Czytaj więcej: Polsce grozi potężna luka na rynku pracy. "Zapaść" >>>
Są też pozytywne wnioski
Eksperci podkreślili, że głównym pozytywnym wnioskiem z najnowszego badania był dalszy wzrost zatrudnienia w przemyśle, a liczba zatrudnionych zwiększyła się drugi miesiąc z rzędu, po najdłuższej sekwencji zwolnień od 2004 roku.
"Nieoficjalne dane sugerowały, że firmy przyjęły sobie za cel zwiększenie zdolności produkcyjnych przy rekrutacji pracowników w pełnym wymiarze godzin. Tempo tworzenia nowych miejsc pracy wzrosło do najwyższego poziomu od lutego 2022 r. Listopadowe dane sygnalizowały wyraźne osłabienie presji cenowej. Średnie ceny środków produkcji spadły po raz szósty od początku 2024, w dodatku w najszybszym tempie od października 2023 r." - wskazali autorzy badania.
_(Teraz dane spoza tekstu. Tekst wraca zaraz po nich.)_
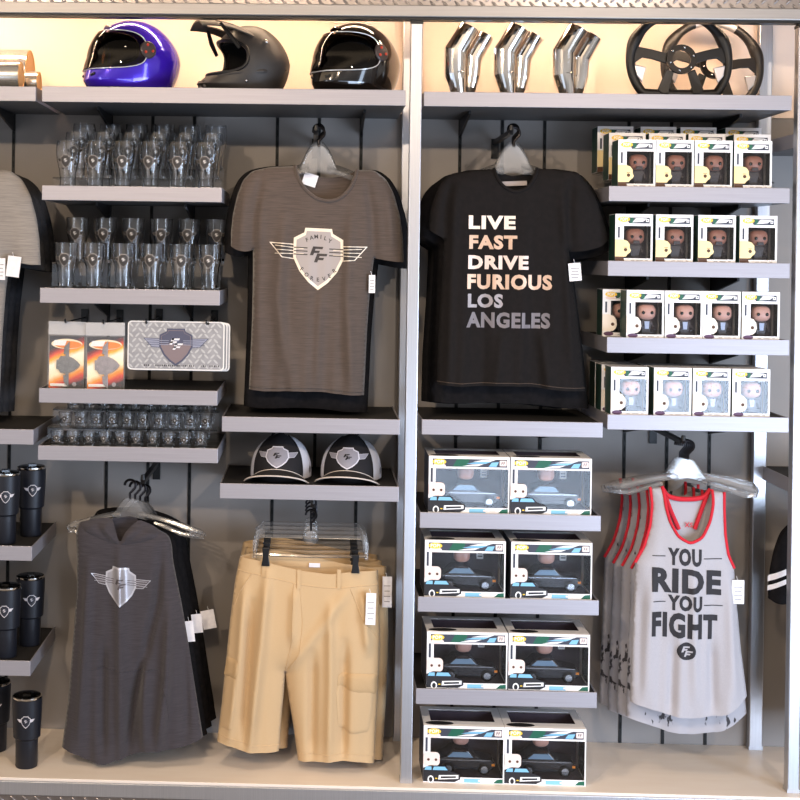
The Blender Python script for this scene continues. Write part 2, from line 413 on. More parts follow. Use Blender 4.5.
shelf('TL', TS + 'the three helmets', 42, 406, 88, 103.5)
shelf('TR', TS + 'the chrome pipes and steering wheels', 424, 792, 93.5, 108)
shelf('TX', TS + 'the metal cylinders at the left edge', -160, 36, 85.5, 100)
shelf('A1', 'silver shelf of curved beer glasses below the purple helmet', 42, 222, 186.5, 201)
shelf('A2', 'silver shelf of pub glasses above the keychains and licence plate', 40, 220, 289, 304)
shelf('A3', 'silver shelf right below the keychain cards and licence plate', 39, 217.5, 389.5, 404)
shelf('A4', 'silver shelf carrying the rows of shot glasses', 38, 218, 447, 461.5)
shelf('B1', 'silver shelf directly beneath the grey-brown emblem tee', 222, 400, 418, 433)
shelf('B2', 'silver shelf carrying the two trucker caps', 220, 399, 485, 500)
shelf('C1', 'uppermost of the four silver shelves of small boxed figures', 609, 790, 187, 202)
shelf('C2', 'silver figure-box shelf second from the top', 608, 790, 262, 277)
shelf('C3', 'silver figure-box shelf third from the top', 607, 789.5, 338.5, 354)
shelf('C4', 'lowest silver figure-box shelf, right above the racerback tanks', 607.5, 789, 416, 431)
shelf('D1', 'silver shelf directly beneath the black slogan tee', 422, 603, 421, 436)
shelf('D2', 'silver shelf under the top pair of boxed car toys', 420, 601, 514, 529.5)
shelf('D3', 'silver shelf under the second pair of boxed car toys', 418, 599, 598.5, 613.5)
shelf('D4', 'silver shelf under the third pair of boxed car toys', 416, 597, 690.5, 706)
shelf('L1', 'silver shelf at the left edge beneath the hanging grey tees', -145, 33.5, 428, 443)
shelf('L2', 'silver shelf at the left edge under the upper black tumblers', -147, 32, 544.5, 559)
shelf('L3', 'silver shelf at the left edge under the lower black tumblers', -149, 30.5, 659, 674)
shelf('R1', 'silver shelf end seen through the gap beside the top row of figures', 803.5, 985, 132, 147)
shelf('R2', 'silver shelf end seen through the gap left of the far right post', 803, 985, 486, 501)

# ================================================================== garments
def resample(pts, step, it=2):
    """even spacing along a polyline, corners softened a little; end points kept"""
    p = [Vector(q) for q in pts]; L = [0.0]
    for i in range(1, len(p)): L.append(L[-1] + (p[i] - p[i - 1]).length)
    n = max(2, int(L[-1] / step)); o = []; j = 0
    for k in range(n + 1):
        t = L[-1] * k / n
        while j < len(p) - 2 and L[j + 1] < t: j += 1
        d = L[j + 1] - L[j]; f = 0 if d < 1e-9 else (t - L[j]) / d
        o.append(p[j].lerp(p[j + 1], min(max(f, 0), 1)))
    for _ in range(it):
        o = [o[0]] + [(o[i - 1] + o[i] * 2 + o[i + 1]) / 4 for i in range(1, len(o) - 1)] + [o[-1]]
    return o
def inside(p, poly):
    c = False; n = len(poly); x, y = p[0], p[1]
    for i in range(n):
        a, b_ = poly[i], poly[i - 1]
        if (a[1] > y) != (b_[1] > y) and x < (b_[0] - a[0]) * (y - a[1]) / (b_[1] - a[1]) + a[0]: c = not c
    return c
def seg_dist(p, a, b_):
    d = (b_[0] - a[0], b_[1] - a[1]); L = d[0] * d[0] + d[1] * d[1]
    t = 0 if L < 1e-12 else max(0, min(1, ((p[0] - a[0]) * d[0] + (p[1] - a[1]) * d[1]) / L))
    return math.hypot(p[0] - a[0] - d[0] * t, p[1] - a[1] - d[1] * t), t

class Cloth:
    """hanging garment: chains of (pixel outline, closed seam?, back outline or None), front and back sheets joined at the seams"""
    def __init__(s, chains, Y, T=.028, folds=(), wave=(.006, 30, 0.0), step=.0085, scale=1.0, org=None):
        s.Y = Y; s.T = T; s.wave = wave; s.step = step
        cv = lambda px: [Vector((W(u, v, Y).x, W(u, v, Y).z)) for u, v in px]
        s.cv = cv
        s.folds = [([Vector((W(u, v, Y).x, W(u, v, Y).z)) for u, v in f[0]], f[1], f[2]) for f in folds]
        s.front = []; s.back = []; s.closed = []
        for px, cl, bk in chains:
            a = resample(cv(px), step); s.front.append(a)
            if cl: s.closed += list(zip(a[:-1], a[1:]))
            s.back.append(resample(cv(bk), step) if bk else a)
        allp = [p for c in s.front for p in c]
        s.ztop = max(p.y for p in allp); s.zbot = min(p.y for p in allp); s.xmid = (min(p.x for p in allp) + max(p.x for p in allp)) / 2
        s.org = Vector(org) if org else Vector((s.xmid, Y, s.ztop))
        A = np.array([[p.x, p.y] for p, q in s.closed]); B = np.array([[q.x, q.y] for p, q in s.closed])
        s.A = A; s.D = B - A; s.L2 = np.maximum((s.D ** 2).sum(1), 1e-12); s.memo = {}
    def dist(s, p):
        k = (round(p[0], 6), round(p[1], 6))
        if k in s.memo: return s.memo[k]
        w_ = np.array([p[0], p[1]]) - s.A
        t = np.clip((w_ * s.D).sum(1) / s.L2, 0, 1)
        r = w_ - s.D * t[:, None]
        m = min(float(np.sqrt((r * r).sum(1).min())), .12); s.memo[k] = m
        return m
    def depth(s, x, z):
        p = (x, z); d = s.dist(p)
        t = s.T * (1 - math.exp(-d / (s.T * .9)))
        e_ = 1 - math.exp(-d / .02)
        h = (s.ztop - z) / (s.ztop - s.zbot)
        A, k, ph_ = s.wave
        q = A * (max(h, 0) ** 1.1) * (math.sin(k * x + ph_ + 1.5 * h) + .5 * math.sin(k * 1.9 * x + 2.1 * ph_ - h) + .25 * math.sin(k * 3.7 * x + ph_ * .7 + 2 * h))
        for pl, amp, wd in s.folds:
            best = (1e9, 0)
            n = len(pl) - 1
            for i in range(n):
                dd, tt = seg_dist(p, pl[i], pl[i + 1])
                if dd < best[0]: best = (dd, (i + tt) / n)
            fade = min(1, 4 * best[1] + .25) if best[1] < .5 else min(1, 4 * (1 - best[1]) + .35)
            wd = max(wd, .014); q += 2.3 * amp * math.exp(-(best[0] / wd) ** 2) * fade
        return t + q * e_
    def fy(s, x, z): return s.Y - s.depth(x, z)
    def fn(s, off=.0012):
        return lambda x, z, L=0: Vector((x, s.fy(x, z) - off - .00025 * L, z))
    def sheet(s, chains, sign):
        loop = []
        for c in chains: loop += c[:-1]
        n = len(loop); xs = [p.x for p in loop]; zs = [p.y for p in loop]
        pts = list(loop); st = s.step; j = 0; z = min(zs)
        while z < max(zs):
            x = min(xs) + (st / 2 if j % 2 else 0)
            while x < max(xs):
                if inside((x, z), loop): pts.append(Vector((x, z)))
                x += st
            z += st * .9; j += 1
        # keep clear of the outline
        keep = list(loop); cell = {}
        for p in loop: cell.setdefault((int(p.x / st), int(p.y / st)), []).append(p)
        for p in pts[n:]:
            ci, cj = int(p.x / st), int(p.y / st)
            if all((p - q).length > st * .55 for a in (-1, 0, 1) for b_ in (-1, 0, 1) for q in cell.get((ci + a, cj + b_), ())): keep.append(p)
        r = geometry.delaunay_2d_cdt(keep, [(i, (i + 1) % n) for i in range(n)], [], 0, 1e-6)
        V, F = r[0], r[2]
        out_f = [f for f in F if inside(((V[f[0]].x + V[f[1]].x + V[f[2]].x) / 3, (V[f[0]].y + V[f[1]].y + V[f[2]].y) / 3), loop)]
        v3 = []
        for p in V:
            d = s.depth(p.x, p.y) if sign < 0 else s.T * .8 * (1 - math.exp(-s.dist(p) / (s.T * .9)))
            if s.dist(p) < 1e-4: d = 0
            v3.append(Vector((p.x, s.Y + sign * d, p.y)))
        return v3, out_f
    def build(s, name, m, parent=None):
        b = MB(s.org)
        for ch, sg in ((s.front, -1), (s.back, 1)):
            v, f = s.sheet(ch, sg); b.add(v, f)
        o = b.build(name, m, parent, angle=80)
        bm = bmesh.new(); bm.from_mesh(o.data); bmesh.ops.remove_doubles(bm, verts=bm.verts, dist=1e-5); bmesh.ops.recalc_face_normals(bm, faces=bm.faces); bm.to_mesh(o.data); bm.free()
        return o
    def trim(s, name, px, rad, m, parent, off=0.0, flat=None, back=False, it=2):
        pl = resample(s.cv(px), s.step, it); b = MB(s.org)
        pth = [Vector((p.x, (s.Y + s.T * .5) if back else (s.fy(p.x, p.y) - off), p.y)) for p in pl]
        b.tube(pth, rad, 8, flat=flat)
        return b.build(name, m, parent)

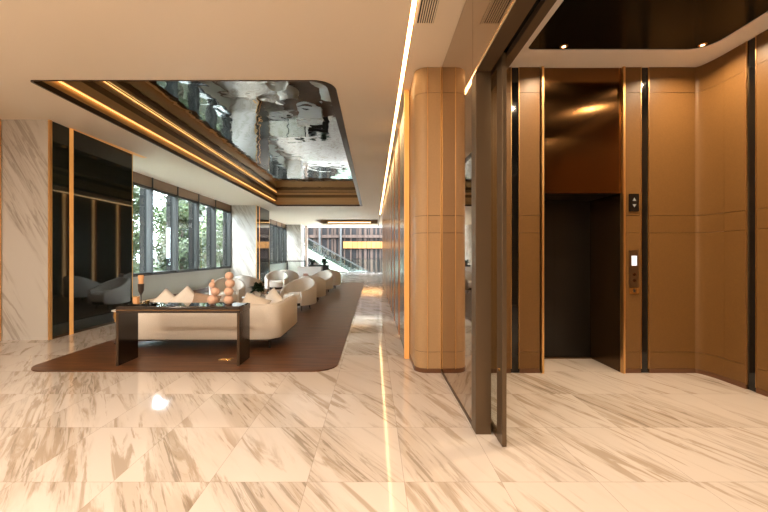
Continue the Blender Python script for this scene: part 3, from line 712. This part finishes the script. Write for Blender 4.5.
# ================================================================== garden outside the windows
struct('ground', MB().box(-60, -6.75, -10, 80, -.45, -.3), 'grass')
struct('path', MB().box(-8.0, -6.75, 5, 34, -.3, -.24), 'concrete')  # pale strip added to bounce daylight up onto the lounge ceiling
def make_tree(seed, h, leaves, leafm, label):
    rnd = random.Random(seed); t = thing('tree', label, 'tree', (0, 0, -.3), 0, 'trees outside the windows')
    tk = MB(); tk.tube((0, 0, 0), (.05, .03, h*.45), .09, .06)
    for k in range(7):
        a = rnd.uniform(0, 6.28); z = h*rnd.uniform(.22, .5); tk.tube((.03, .02, z), (math.cos(a)*.8, math.sin(a)*.8, z+h*.28), .035, .012, 6)
    tk.build('trunk', 'bark', t, smooth=True)
    fm = MB(); cl = [(rnd.gauss(0, .42), rnd.gauss(0, .42), h*rnd.uniform(.12, .98), rnd.uniform(.35, .65)) for _ in range(34)]
    for i in range(leaves):
        cx, cy, cz, cr = rnd.choice(cl)
        d = Vector((rnd.gauss(0, 1), rnd.gauss(0, 1), rnd.gauss(0, .8))).normalized()*cr*rnd.random()**.4
        p = Vector((cx, cy, cz))+d
        a = Vector((rnd.gauss(0, 1), rnd.gauss(0, 1), rnd.gauss(0, .6))).normalized(); b = a.orthogonal().normalized()
        l = rnd.uniform(.10, .21); w = l*.42
        fm.add([p, p+a*l*.5+b*w, p+a*l, p+a*l*.5-b*w], [(0, 1, 2, 3)])
    fm.build('foliage', leafm, t); return t
pa = make_tree(1, 4.6, 3600, 'tree_leaf', 'x'); pb = make_tree(2, 4.0, 3200, 'tree_leaf2', 'x'); pc = make_tree(3, 5.2, 3800, 'tree_leaf', 'x')
tr_spots = [(-8.5, 12.0), (-10.2, 14.8), (-8.6, 16.3), (-10.1, 18.6), (-8.7, 21.0), (-9.3, 23.6), (-9.0, 26.6), (-9.6, 31), (-12.0, 17.0), (-12.2, 21.5), (-12.5, 27.0), (-8.5, 9.0)]
words_ = ['second', 'third', 'fourth', 'fifth', 'sixth', 'seventh', 'eighth', 'ninth', 'tenth']
for i, (x, y) in enumerate(tr_spots):
    src = (pa, pb, pc)[i % 3]; tone = ('green', 'pale green', 'tall green')[i % 3]
    if x < -11: lab = f'{tone} tree in the back row of the garden, {("nearest", "middle", "farthest")[i-8]} one along the windows'
    elif i == 11: lab = 'green leafy tree outside the window nearest the black glass panel'
    else: lab = f'{tone} leafy tree close outside the windows, {words_[i]} from the near end'
    if i < 3: src.location = (x, y, -.3); src['label'] = lab; src.rotation_euler = (0, 0, i)
    else: dup(src, (x, y, -.3), i*1.7, lab)
bd = thing('building', 'grey louvred building seen beyond the garden trees', 'building', (-20.5, 44, -.3))
MB().box(-3, 3, 0, 6, 0, 12).build('body', 'sill', bd)
lv = MB()
for i in range(16): lv.box(-3.1, 3.1, -.4, 0, .4+i*.75, .6+i*.75)
lv.build('louvres', 'frame', bd)
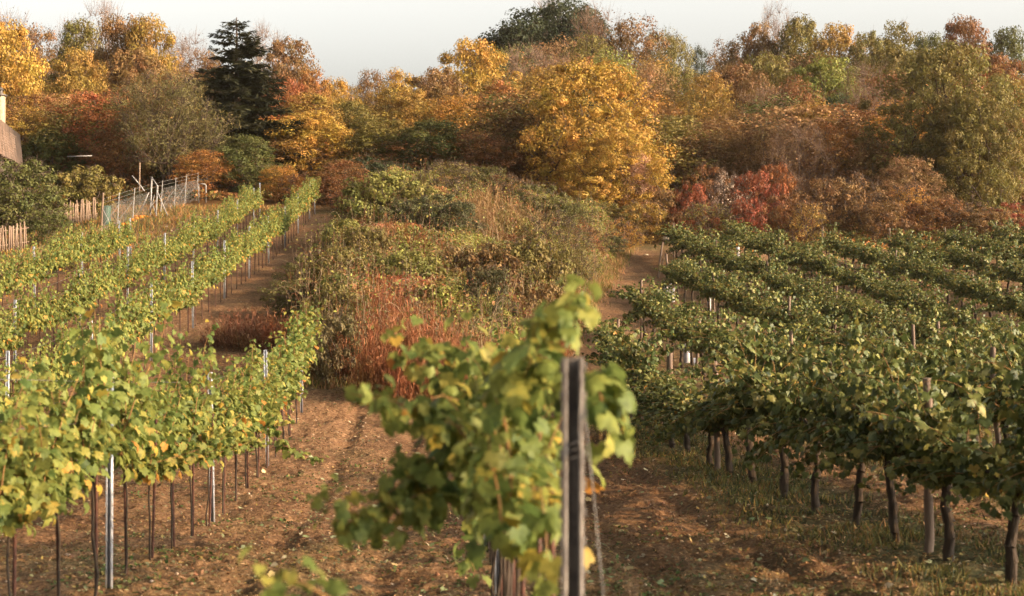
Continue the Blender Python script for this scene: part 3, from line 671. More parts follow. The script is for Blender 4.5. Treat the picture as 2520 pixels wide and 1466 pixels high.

"Tymczasem ceny wyrobów gotowych spadły w najostrzejszym tempie w tym samym okresie. Firmy odnotowały intensywną konkurencję cenową i niższe ceny surowców, w tym metali, chemikaliów i drewna. W związku z tym, że w listopadzie popyt na towary przemysłowe nadal się kurczył, aktywność zakupowa ponownie zmalała, przedłużając obecny rekordowy okres nieustannego spadku do dwóch i pół roku. Tempo spadku, choć szybsze niż w październiku, nadal było jednym z najsłabszych w obecnej sekwencji. Czas dostaw wydłużył się piąty miesiąc z rzędu, choć tylko nieznacznie. Zapasy skurczyły się najbardziej od pół roku" - czytamy w opracowaniu.
PMI Polski - komentarze
"Głównym powodem było pogorszenie nowych zamówień, które spadły najszybciej od trzech miesięcy. Choć indeks produkcji powrócił do strefy spadkowej, zatrudnienie wzrosło drugi miesiąc z rzędu. Sektor zmaga się z osłabieniem popytu w Europie, szczególnie w Niemczech, choć tam akurat w listopadzie odnotowano lekką poprawę sytuacji" - napisali w mediach społecznościowych analitycy PKO BP.
Dodali, że "pozytywnym aspektem pozostaje wyraźne zmniejszenie presji inflacyjnej". "Uważamy, że stabilizacja wskaźnika PMI w ostatnich miesiącach, w połączeniu z wzrostem zatrudnienia, może świadczyć o stopniowym wchodzeniu sektora w fazę ożywienia. Proces ten jednak może potrwać jeszcze trochę czasu" - zaznaczyli.
Z kolei mBank stwierdził, że "zdolność predykcyjna polskiego PMIa nie jest jakaś nadzwyczajna, niemniej ostatnie dane dają pewną nadzieję na lekkie ożywienie".
"Być może październik (lepsze dane z przemysłu) nie był tylko wypadkiem przy pracy?" - napisali ekonomiści.
O wskaźniku PMI
Jak podaje S&P Global polski sektor przemysłowy jest oparty na danych opracowanych przez S&P Global na podstawie miesięcznych odpowiedzi na kwestionariusze przesyłane kadrze kierowniczej w ponad 200 firmach produkcyjnych. Grupa respondentów ustalana jest w oparciu o udział branży w PKB i poziom zatrudnienia. Badania powstały w czerwcu 1998 roku.